Bringing Three Dimensions to Life in a Meaningful Context

The experience we create in the classroom has to bring those 3 dimensions to life in a meaningful context and in a way that fully engages students in the practices of science and engineering.

In its place, NGSS is putting forward a new model. This new model focuses on skills (science & engineering practices), content (the disciplinary core ideas), and crosscutting concepts (the system phenomena that link various subject areas and concepts). Each standard is actually a performance expectation, requiring focus on all three dimensions in an inquiry-based, student-centered environment. It takes grit to participate, and we have to develop that grit in our students... but also in our teachers. We need a culture in our classrooms and our schools that supports a next generation inquiry model. We need a culture of grit.

As noted in the caption above, the experience that we create in the science classroom has to bring those three dimensions to life in meaningful context. Meaningful is the keyword here: It means purposeful and done in such a way that students are fully engaged in the practices of science and engineering. The role of the teacher is to strengthen the connection between the students and their skills and to help them understand how to engage as scientists and engineers appropriately, but it is not to act as gatekeepers.

Changing the role of the teacher is the main way we can fix the problem of students having no purpose, no passion, and therefore too little of the grit needed to become true scientists and engineers. That's why the right photo in the first image of this article works where the one on the left doesn't. Students are fumbling with purpose, trying to solve problems using their skills, with the teacher acting as coach.

Note that teachers need to be much more skillful under next generation science standards and in next generation inquiry models than they have to be under the traditional model.

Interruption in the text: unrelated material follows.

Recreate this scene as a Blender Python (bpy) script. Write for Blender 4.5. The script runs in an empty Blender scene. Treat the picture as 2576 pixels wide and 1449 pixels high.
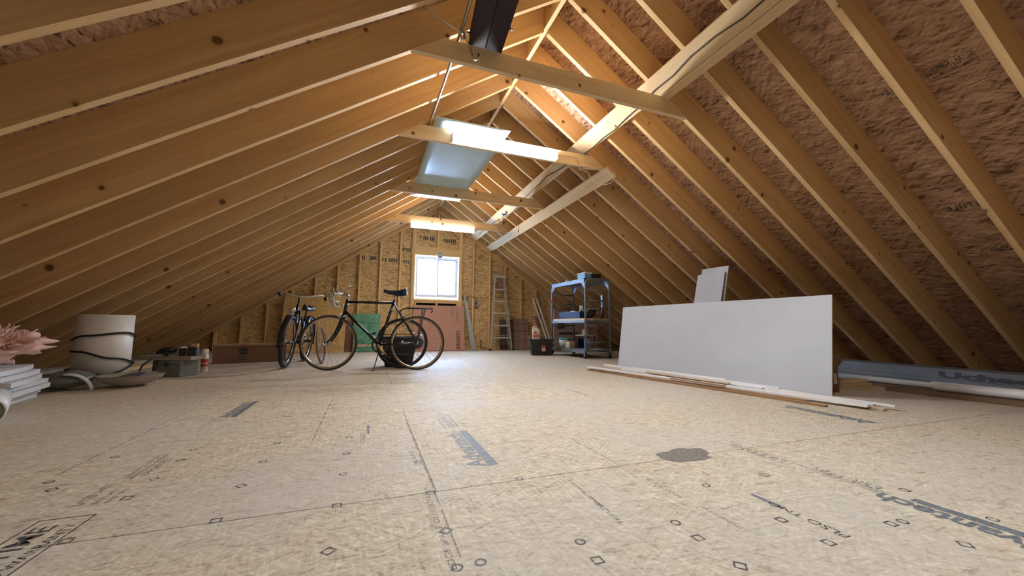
import bpy, math, random
from mathutils import Matrix, Vector, noise
random.seed(11)
PI = math.pi
scene = bpy.context.scene
COL = scene.collection
R = math.radians

# ------------------------------------------------------------------ camera, sky, exposure
CAM_Z = 0.53
FPX, YAW, PIT, ROLL = 967.77, 0.3561, 0.1012, 0.0083      # focal length in pixels of a 2576 wide frame
def cam_axes():
    cy, sy, cp, sp, cr, sr = math.cos(YAW), math.sin(YAW), math.cos(PIT), math.sin(PIT), math.cos(ROLL), math.sin(ROLL)
    f = Vector((sy*cp, cy*cp, sp)); r = Vector((cy, -sy, 0)); u = r.cross(f)
    return cr*r + sr*u, -sr*r + cr*u, f
cr_, cu_, cf_ = cam_axes()
cam_d = bpy.data.cameras.new('camera'); cam = bpy.data.objects.new('camera', cam_d); COL.objects.link(cam)
cam_d.sensor_width = 36; cam_d.sensor_fit = 'HORIZONTAL'; cam_d.lens = 36*FPX/2576
cam_d.clip_start = 0.02; cam_d.clip_end = 200
cam.matrix_world = Matrix(((cr_.x, cu_.x, -cf_.x, 0), (cr_.y, cu_.y, -cf_.y, 0), (cr_.z, cu_.z, -cf_.z, CAM_Z), (0, 0, 0, 1)))
scene.camera = cam
scene.view_settings.view_transform = 'Standard'; scene.view_settings.look = 'None'
scene.view_settings.exposure = 0.85; scene.view_settings.gamma = 1.0; scene.view_settings.use_curve_mapping = False
scene.cycles.use_denoising = True
scene.cycles.max_bounces = 6; scene.cycles.diffuse_bounces = 4; scene.cycles.glossy_bounces = 3; scene.cycles.transmission_bounces = 5
scene.cycles.use_adaptive_sampling = True; scene.cycles.adaptive_threshold = 0.06
scene.cycles.sample_clamp_indirect = 6

SKY_STRENGTH, SKY_COLOR = 620.0, (0.34, 0.58, 1.0)
TUBE_STRENGTH, TUBE_COLOR = 122.0, (0.97, 0.98, 1.0)
wld = bpy.data.worlds.new('overcast_sky'); scene.world = wld; wld.use_nodes = True
bg = wld.node_tree.nodes['Background']
bg.inputs[0].default_value = (*SKY_COLOR, 1); bg.inputs[1].default_value = SKY_STRENGTH

# ------------------------------------------------------------------ geometry helpers
class G:
    """collects faces of one mesh"""
    def __init__(s): s.v = []; s.f = []; s.sm = []
    def add(s, vs, fs, smooth=False, M=None):
        o = len(s.v)
        s.v += [tuple(M @ Vector(p)) for p in vs] if M is not None else [tuple(p) for p in vs]
        s.f += [tuple(i+o for i in f) for f in fs]; s.sm += [smooth]*len(fs); return s
    def box(s, x0, x1, y0, y1, z0, z1, M=None):
        vs = [(x0,y0,z0),(x1,y0,z0),(x1,y1,z0),(x0,y1,z0),(x0,y0,z1),(x1,y0,z1),(x1,y1,z1),(x0,y1,z1)]
        return s.add(vs, [(0,3,2,1),(4,5,6,7),(0,1,5,4),(1,2,6,5),(2,3,7,6),(3,0,4,7)], False, M)
    def bbox(s, x0, x1, y0, y1, z0, z1, b=0.004, M=None):
        """box with its vertical edges and top edges chamfered"""
        def ring(i, z): return [(x0+i+b,y0+i,z),(x1-i-b,y0+i,z),(x1-i,y0+i+b,z),(x1-i,y1-i-b,z),(x1-i-b,y1-i,z),(x0+i+b,y1-i,z),(x0+i,y1-i-b,z),(x0+i,y0+i+b,z)]
        vs = ring(b*.6, z0)+ring(0, z0+b)+ring(0, z1-b)+ring(b*.8, z1)
        fs = [tuple(range(7,-1,-1)), tuple(range(24,32))]
        for k in range(3):
            for i in range(8): fs.append((k*8+i, k*8+(i+1)%8, (k+1)*8+(i+1)%8, (k+1)*8+i))
        return s.add(vs, fs, False, M)
    def prism(s, poly, h0, h1, M=None, smooth=False):
        """polygon in local XY from z=h0 to z=h1"""
        n = len(poly)
        vs = [(p[0],p[1],h0) for p in poly]+[(p[0],p[1],h1) for p in poly]
        fs = [tuple(range(n-1,-1,-1)), tuple(range(n,2*n))]+[(i,(i+1)%n,n+(i+1)%n,n+i) for i in range(n)]
        return s.add(vs, fs, smooth, M)
    def tube(s, pts, r, n=8, closed=False, caps=True, M=None):
        P = [Vector(p) for p in pts]; m = len(P); rs = r if isinstance(r, (list, tuple)) else [r]*m
        vs = []; T0 = None; N = None
        for i in range(m):
            a = P[(i-1) % m] if (closed or i > 0) else P[i]; b = P[(i+1) % m] if (closed or i < m-1) else P[i]
            T = (b-a).normalized() if (b-a).length > 1e-9 else Vector((0,0,1))
            if N is None:
                N = T.orthogonal().normalized()
            else:
                N = (N - T*N.dot(T)); N = N.normalized() if N.length > 1e-6 else T.orthogonal().normalized()
            B = T.cross(N)
            for k in range(n):
                a_ = 2*PI*k/n; vs.append(P[i]+(N*math.cos(a_)+B*math.sin(a_))*rs[i])
        fs = []
        for i in range(m if closed else m-1):
            j = (i+1) % m
            for k in range(n): fs.append((i*n+k, i*n+(k+1)%n, j*n+(k+1)%n, j*n+k))
        s.add(vs, fs, True, M)
        if caps and not closed:
            o = len(s.v)-len(vs)
            s.f += [tuple(o+k for k in range(n-1,-1,-1)), tuple(o+(m-1)*n+k for k in range(n))]; s.sm += [False, False]
        return s
    def lathe(s, prof, n=24, M=None, smooth=True, caps=True):
        vs = []; fs = []
        for r, z in prof:
            for k in range(n):
                a = 2*PI*k/n; vs.append((r*math.cos(a), r*math.sin(a), z))
        for i in range(len(prof)-1):
            for k in range(n): fs.append((i*n+k, i*n+(k+1)%n, (i+1)*n+(k+1)%n, (i+1)*n+k))
        s.add(vs, fs, smooth, M)
        if not caps: return s
        o = len(s.v)-len(vs); e = (len(prof)-1)*n
        if prof[0][0] > 1e-6: s.f.append(tuple(o+k for k in range(n-1,-1,-1))); s.sm.append(False)
        if prof[-1][0] > 1e-6: s.f.append(tuple(o+e+k for k in range(n))); s.sm.append(False)
        return s
    def ring(s, rad, r, M=None, nu=40, nv=8, flat=1.0):
        """torus round local Z"""
        vs = []; fs = []
        for i in range(nu):
            a = 2*PI*i/nu
            for k in range(nv):
                b = 2*PI*k/nv; q = rad+r*math.cos(b); vs.append((q*math.cos(a), q*math.sin(a), r*flat*math.sin(b)))
        for i in range(nu):
            for k in range(nv): fs.append((i*nv+k, ((i+1)%nu)*nv+k, ((i+1)%nu)*nv+(k+1)%nv, i*nv+(k+1)%nv))
        return s.add(vs, fs, True, M)
    def ball(s, c, rx, ry=None, rz=None, n=12, M=None):
        ry = ry or rx; rz = rz or rx; m = max(4, n//2); vs = []; fs = []
        for i in range(m+1):
            t = PI*i/m
            for k in range(n):
                a = 2*PI*k/n; vs.append((c[0]+rx*math.sin(t)*math.cos(a), c[1]+ry*math.sin(t)*math.sin(a), c[2]-rz*math.cos(t)))
        for i in range(m):
            for k in range(n): fs.append((i*n+k, i*n+(k+1)%n, (i+1)*n+(k+1)%n, (i+1)*n+k))
        return s.add(vs, fs, True, M)
    def mesh(s, name):
        me = bpy.data.meshes.new(name); me.from_pydata(s.v, [], s.f)
        me.polygons.foreach_set('use_smooth', s.sm); me.validate(); me.update(); return me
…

Reminding students how the rock cycle works is much easier than enabling them to work directly with the content, the disciplinary core ideas, and crosscutting concepts, and connecting these different standards.

That's also why we teach standards in groups rather than in isolation. We don't try to cover standards anymore. What we try to do is view the standards as performance expectations and help teachers create classrooms in which students have the opportunity to engage those expectations and begin developing proficiency in performing them. They do that by developing and using the content and by using their skills to solve problems and answer questions on a regular basis.